Ma per tornare a lui, acquistato ch'egli ebbe nome in Roma per tal sepoltura e per le opere che egli aveva fatte, non isté molto ch'egli con buon numero di danari avanzati, a Fiesole se ne ritornò e tolse donna. Né molto tempo andò ch'egli per servigio delle donne delle Murate fece un tabernacolo di marmo di mezzo rilievo, per tenervi il Sacramento, il quale fu da lui con tutta quella diligenza ch'e' sapeva condotto a perfezzione. Il quale non aveva ancora murato, che inteso le monache di Santo Ambruogio, che erano desiderose di far fare un ornamento simile nella invenzione ma piú ricco d'ornamento, per tenervi dentro la reliquia del miracolo che fu del Sacramento in quel luogo de' frammenti rimasti nel calice, da quel·lloro cappellano che diceva la messa lasciati da lui inavertentemente, che diventoron carne, Mino li fece un'opera molto finita e lavorata con diligenza, che, satisfatte da lui quelle donne, gli diedono tutto quello ch'e' dimandò per prezzo di quell'opera; e cosí poco di poi prese a fare una tavoletta con figure d'una Nostra Donna col Figliuolo in braccio, messa in mezzo da San Lorenzo e da San Lionardo, di mezzo rilievo, che doveva servire per i preti o capitolo di San Lorenzo, ad instanzia di M<esser> Dietesalvi Neroni, ma è rimasta nella sagrestia della Badia di Firenze. Et a que' monaci | fece un tondo di marmo, drentovi una Nostra Donna di rilievo col suo Figliuolo in collo, qual posono sopra la porta principale che entra in chiesa, il quale piacendo molto a l'universale, fu fattogli allogazione di una sepoltura per il magnifico M<esser> Bernardo cavaliere di Giugni, il quale per essere stato persona onorevole e molto stimata, meritò questa memoria da' suoi fratelli.

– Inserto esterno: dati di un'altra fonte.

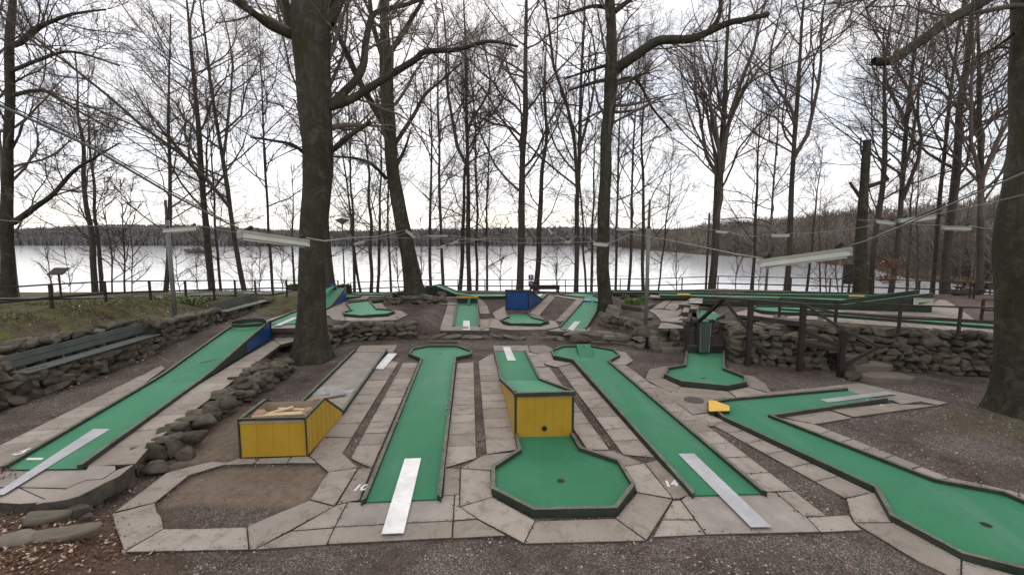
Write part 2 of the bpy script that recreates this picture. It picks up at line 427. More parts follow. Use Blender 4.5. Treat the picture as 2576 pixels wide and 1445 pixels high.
def offset(poly, d):
    """offset a closed polygon outwards (d > 0) for either winding, mitred"""
    n = len(poly); area = sum(poly[i].x*poly[(i+1) % n].y - poly[(i+1) % n].x*poly[i].y for i in range(n)); s = 1 if area > 0 else -1
    outp = []
    for i in range(n):
        p0, p1, p2 = poly[i-1], poly[i], poly[(i+1) % n]
        e1 = Vector((p1.x-p0.x, p1.y-p0.y)); e2 = Vector((p2.x-p1.x, p2.y-p1.y))
        if e1.length < 1e-6 or e2.length < 1e-6: outp.append(Vector(p1)); continue
        e1.normalize(); e2.normalize()
        n1 = Vector((e1.y, -e1.x))*s; n2 = Vector((e2.y, -e2.x))*s
        b = n1 + n2
        if b.length < .2: b = n1
        else: b = b.normalized() / max(.35, (b.normalized().dot(n1)))
        outp.append(Vector((p1.x + b.x*d, p1.y + b.y*d, p1.z)))
    return outp
def beam(p, q, w, h, up=Vector((0, 0, 1))):
    """box from p to q, w wide, h high, centred on the line"""
    p, q = Vector(p), Vector(q); d = (q - p).normalized()
    s = d.cross(up)
    s = s.normalized() if s.length > 1e-4 else Vector((1, 0, 0))
    u = s.cross(d).normalized(); V = []
    for c in (p, q):
        V += [c - s*w/2 - u*h/2, c + s*w/2 - u*h/2, c + s*w/2 + u*h/2, c - s*w/2 + u*h/2]
    return V, [(3, 2, 1, 0), (4, 5, 6, 7), (0, 1, 5, 4), (1, 2, 6, 5), (2, 3, 7, 6), (3, 0, 4, 7)]
def tube(pts, rad, k=8, cap=True):
    pts = [Vector(p) for p in pts]; n = len(pts); rad = rad if hasattr(rad, '__len__') else [rad]*n; V = []; F = []
    for i, p in enumerate(pts):
        d = (pts[min(i+1, n-1)] - pts[max(i-1, 0)]).normalized(); a = d.cross(Vector((0, 0, 1)))
        if a.length < .05: a = Vector((1, 0, 0))
        a.normalize(); b = d.cross(a).normalized()
        for j in range(k):
            t = 2*math.pi*j/k; V.append(p + (a*math.cos(t) + b*math.sin(t))*rad[i])
    for i in range(n-1):
        for j in range(k): F.append((i*k+j, i*k+(j+1) % k, (i+1)*k+(j+1) % k, (i+1)*k+j))
    if cap: F += [tuple(range(k-1, -1, -1)), tuple(range((n-1)*k, n*k))]
    F = [tuple(reversed(f)) for f in F]
    return V, F
def join(*vf):
    V, F = [], []
    for v, f in vf:
        o = len(V); V += list(v); F += [tuple(i+o for i in t) for t in f]
    return V, F
def box(x0, x1, y0, y1, z0, z1): return extr([Vector((x0, y0, 0)), Vector((x1, y0, 0)), Vector((x1, y1, 0)), Vector((x0, y1, 0))], z0, z1)
def disc(c, r, n=16, nrm=Vector((0, 0, 1))):
    q = Vector(nrm).to_track_quat('Z', 'Y'); V = [Vector(c) + q @ Vector((math.cos(2*math.pi*i/n)*r, math.sin(2*math.pi*i/n)*r, 0)) for i in range(n)]
    return V, [tuple(range(n))]
# ================================================================== SETTING
rng = np.random.default_rng(11)
def vnoise(x, y, s, seed=0):
    """cheap smooth value noise"""
    x = np.asarray(x)/s + 100.3; y = np.asarray(y)/s + 57.7; xi = np.floor(x).astype(int); yi = np.floor(y).astype(int); fx = x - xi; fy = y - yi
    h = lambda a, b: np.modf(np.abs(np.sin(a*127.1 + b*311.7 + seed*74.7)*43758.5453))[0]
    fx = fx*fx*(3-2*fx); fy = fy*fy*(3-2*fy)
    return (h(xi, yi)*(1-fx) + h(xi+1, yi)*fx)*(1-fy) + (h(xi, yi+1)*(1-fx) + h(xi+1, yi+1)*fx)*fy
def inpoly(x, y, poly):
    r = np.zeros(x.shape, bool); n = len(poly)
    for i in range(n):
        (x0, y0), (x1, y1) = poly[i], poly[(i+1) % n]
        c = ((y0 > y) != (y1 > y)) & (x < (x1-x0)*(y-y0)/(y1-y0+1e-12) + x0); r ^= c
    return r
PIT = [p.xy[:] for p in PS('e', [(1250, 880), (1318, 1066), (1985, 1052), (2495, 835), (2640, 615), (2560, 550), (1780, 566), (1520, 645)])]
gx = np.concatenate([np.linspace(-130, -30, 26), np.linspace(-29, -18.2, 40), np.arange(-18, 26.01, .2), np.linspace(26.4, 40, 45), np.linspace(42, 150, 28)])
gy = np.concatenate([np.linspace(-12, 3, 14), np.arange(3.2, 33.5, .19), np.linspace(34, 60, 50), np.linspace(62, 110, 16)])
X, Y = np.meshgrid(gx, gy); Z = terr(X, Y)
pit = inpoly(X, Y, PIT)
rough = (vnoise(X, Y, .9, 1) - .5)*.03 + (vnoise(X, Y, .33, 2) - .5)*.02
bank = np.clip((np.interp(Y, *XW) - .4 - X)/.3, 0, 1)*(Y > 6)
Z = Z + rough*(1 + 2.2*bank*(X > -15.9)*(Y < 22))
Z = np.where(pit, -.085 + (vnoise(X, Y, .6, 5) - .5)*.09 + (vnoise(X, Y, .3, 6) - .5)*.05, Z)
sandm = np.where(pit & (Y > 7.2), 1.0, 0.0)
sl = inpoly(X, Y, [p.xy[:] for p in PS('Z', [(470, 1165), (400, 1180), (470, 1110), (600, 1000), (660, 960), (612, 1040), (600, 1150)])])
sandm = np.maximum(sandm, np.where(sl, .9, 0)); Z = Z + np.where(sl, .05, 0)
gm = np.clip(bank*1.2, 0, 1)*(.35 + .9*vnoise(X, Y, 1.6, 9)) ; gm = np.where((X < -14.6) & (Y > 6), 1, gm)
gm = np.where(Y > np.interp(X, *YF) + .3, .55, gm); gm = np.clip(gm, 0, 1)
lm = np.clip(1.5 - np.hypot((X + 6.8)/1.7, (Y - 5.6)/1.4), 0, 1)
lm = np.maximum(lm, np.clip(1.4 - np.hypot((X + 13)/3.6, (Y - 29.5)/3.0), 0, 1)*(Y > 26.5))
lm = np.maximum(lm, (X > 24)*.5*(Y > 20))
mossr = np.clip(1.3 - np.hypot((X - 12.5)/1.6, (Y - 10.7)/1.2), 0, 1); gm = np.maximum(gm, mossr*.6)
gm = np.where(inpoly(X, Y, [(-15.4, 22.5), (-10.8, 21.3), (-9.5, 27.5), (-16, 26.8)]), .9, gm)
ny, nx = X.shape; I = np.arange(ny*nx).reshape(ny, nx)
q = np.stack([I[:-1, :-1], I[:-1, 1:], I[1:, 1:], I[1:, :-1]], -1).reshape(-1, 4)
gob = bulk('ground', np.stack([X, Y, Z], -1), quads=q, m=M_GROUND, smooth=True); gob['kind'] = 'structure'
a = gob.data.attributes.new('mask', 'FLOAT_COLOR', 'POINT'); c = np.ones((ny*nx, 4), np.float32)
c[:, 0] = gm.ravel(); c[:, 1] = sandm.ravel(); c[:, 2] = lm.ravel(); a.data.foreach_set('color', c.ravel())

# lake
lk = part('lake', [(-3500, 33, -5), (3500, 33, -5), (3500, 4500, -5), (-3500, 4500, -5)], [(0, 1, 2, 3)], M_WATER); lk['kind'] = 'structure'

# hills round the lake with their woods
def strip_hill(name, line, depth, h, m):
    V = []; F = []; n = len(line)
    prof = [(0, -.6), (.04, .5), (.25, .45*h), (.6, .85*h), (1, h)]
    for (x, y, nxn, nyn, k) in line:
        for t, z in prof: V.append((x + nxn*depth*t, y + nyn*depth*t, -5 + (z if t < .1 else z*k)))
    L = len(prof)
    for i in range(n-1):
        for j in range(L-1): F.append((i*L+j, (i+1)*L+j, (i+1)*L+j+1, i*L+j+1))
    o = part(name, V, F, m, None, True); o['kind'] = 'structure'; return o
M_HILL = _paint('leaf_litter_hill', (.08, .065, .052), (.12, .096, .075), .95)
far = []
for x in np.linspace(-1500, 420, 97): far.append((x, 745 + 40*math.sin(x/210.) + (60 if x < -500 else 0) - .06*max(0, -x-200), 0, 1, 1 + .45*math.exp(-((x+820)/260.)**2) + .25*math.sin(x/140. + 1)))
strip_hill('far_hill', far, 180, 18, M_HILL)
SH = [(150, 640), (146, 520), (134, 420), (129, 300), (139, 215), (119, 140), (103, 112), (98, 92), (96, 70), (94, 50)]
near = []
for i in range(len(SH)-1):
    for t in np.linspace(0, 1, 8, endpoint=False):
        x = SH[i][0]*(1-t) + SH[i+1][0]*t; y = SH[i][1]*(1-t) + SH[i+1][1]*t
        near.append((x, y, .97, .24, 1 - .35*max(0, (y - 380)/260)))
strip_hill('shore_hill', near, 150, 18, M_HILL)
def spikes(name, base, hgt, nb, wid, m, tone, label, cat, trunk=.35):
    """bare woodland seen from afar: every tree a stem with slivers of branches"""
    n = len(base); V = []; Tn = []
    for b in range(nb):
        t0 = rng.uniform(.12, .6, n) if b else np.zeros(n)
        az = rng.uniform(0, 6.283, n); sp = rng.uniform(.10, .34, n)*hgt if b else rng.normal(0, .02, n)*hgt
        ln = hgt*(rng.uniform(.25, .5, n)) if b else hgt
        p0 = base + np.stack([0*hgt, 0*hgt, hgt*t0], -1)
        p1 = p0 + np.stack([np.cos(az)*sp, np.sin(az)*sp, np.minimum(ln, hgt*(1.04 - t0))], -1)
        wv = wid*(1.3 if b == 0 else rng.uniform(.6, 1.6, n))
        side = np.stack([np.cos(az + 1.57)*wv, np.sin(az + 1.57)*wv, 0*hgt], -1)
        side = np.where(rng.random(n)[:, None] < .65, np.stack([wv, 0*wv, 0*wv], -1), side)
        mid = (p0 + p1)/2 + rng.normal(0, .03, (n, 3))*hgt[:, None]
        V.append(np.stack([p0 - side*.5, p0 + side*.5, mid + side*.6, p1, mid - side*.6], 1)); Tn.append(np.clip(tone + rng.normal(0, .18, n), 0, 1))
    V = np.concatenate(V); Tn = np.repeat(np.concatenate(Tn), 5); k = np.arange(len(V))*5
    q = np.stack([k, k+1, k+2, k+4], -1); t = np.stack([k+4, k+2, k+3], -1)
    return tag(bulk(name, V, quads=q, tris=t, tone=Tn, m=m), label, cat, kind='stuff')
n = 10000; fi = rng.integers(0, len(far)-1, n); t = rng.random(n); dep = rng.random(n)**1.3
fa = np.array(far); bx = fa[fi, 0]*(1-t) + fa[fi+1, 0]*t; by = fa[fi, 1]*(1-t) + fa[fi+1, 1]*t; kk = fa[fi, 4]
bz = -5 + np.interp(dep, [0, .04, .25, .6, 1], [.2, .5, 8, 15.2, 18])*kk
hh = rng.uniform(13, 19, n)*(.9 + .2*vnoise(bx, by, 60, 3))
spikes('woodland', np.stack([bx, by + dep*180, bz], -1), hh, 7, np.full(n, 1.5), M_FORFAR, .45, 'dark leafless woodland along the far shore of the lake', 'woodland')
n = 5200; ni = rng.integers(0, len(near)-1, n); t = rng.random(n); dep = rng.random(n)**1.4; na = np.array(near)
bx = na[ni, 0]*(1-t) + na[ni+1, 0]*t; by = na[ni, 1]*(1-t) + na[ni+1, 1]*t
bz = -5 + np.interp(dep, [0, .04, .25, .6, 1], [.2, .5, 8.1, 15.3, 18])*na[ni, 4]
hh = rng.uniform(9, 17, n)*(.8 + .45*vnoise(bx + dep*150, by, 25, 4))
spikes('woodland', np.stack([bx + dep*145 + 3, by + dep*36, bz], -1), hh, 17, np.full(n, .16)*(by/220 + .5), M_FORNEAR, .5, 'brown leafless wood on the hill across the bay at right', 'woodland')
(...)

Condusse Mino in questa sepoltura, oltre alla cassa et il morto che sono assai belli, una Giustizia, la quale 'mita la maniera di Desiderio molto, se non avessi i panni di quella un poco tritati dalla maniera dello intaglio. La quale opera fu cagione che l'abate di quel luogo e' suoi monaci che avevano il corpo del Conte Ugo figliuolo del Marchese Uberto di Madeborgo, il quale lasciò a quella badia molte facultà e privilegii, e come desiderosi onorallo il piú ch'e' potevano, feciono fare a Mino, di marmo di Carrara, una sepoltura che fu la piú bella opera che Mino facesse mai; perché n'è alcuni putti che tengono·ll' arme di quel conte, che stanno molto arditamente e con una fanciullesca grazia; oltre alla figura del conte morto ch'egli fece in sulla cassa, et in mezzo sopra la bara, nella faccia, una figura d'una Carità con que' suoi putti, lavorata molto diligente et accordata insieme molto bene; simile una Nostra Donna, nel mezzo tondo col putto in collo, imitando la maniera di Desiderio piú ch'e' poteva, e se egli avesse aiutato il far suo con le cose vive ch'egli li avessi studiate, non è dubio che egli arebbe fatto grandissimo profitto ne l'arte. Costò questa sepoltura a tutte sue spese lire 1600 e la finí nel mcccclxxxi; della quale acquistò molto onore, e per questo gli fu allogato a fare nel Vescovado di Fiesole, a una cappella vicina alla maggiore a man dritta salendo, credo dov'è il Sacramento, un'altra sepoltura per il Vescovo Lionar|do Salutato da Pescia, vescovo di detto luogo; nella quale egli vi fece il suo ritratto in pontificale che lo somigliò molto, e di questa ne conseguí medesima laude che nelle altre fatto aveva. Avenne che un giorno Mino, volendo muovere certe pietre, si affaticò piú che il solito non avendo molti aiuti, e cosí prese una calda; e perché non vi rimediò col cavarsi sangue, egli passò di questa ad un'altra vita, dolendo a' suoi amici che rimasono, per la perdita sua, sconsolati molti mesi, per essere egli molto grato nella conversazione. E cosí nella chiesa della Calonaca di Fiesole, gli diedono sepoltura l'anno mcccclxxxvi. E fu per memoria et onore di lui, non dopo molto spazio di tempo, fattoli questo epitaffio:

 

DESIDERANDO A 'L PARI

DI DESIDERIO ANDAR NELLA BELLA ARTE,

MI TROVAI TRA QVE' RARI

A CVI VOGLIE SÍ BELLE IL CIEL COMPARTE.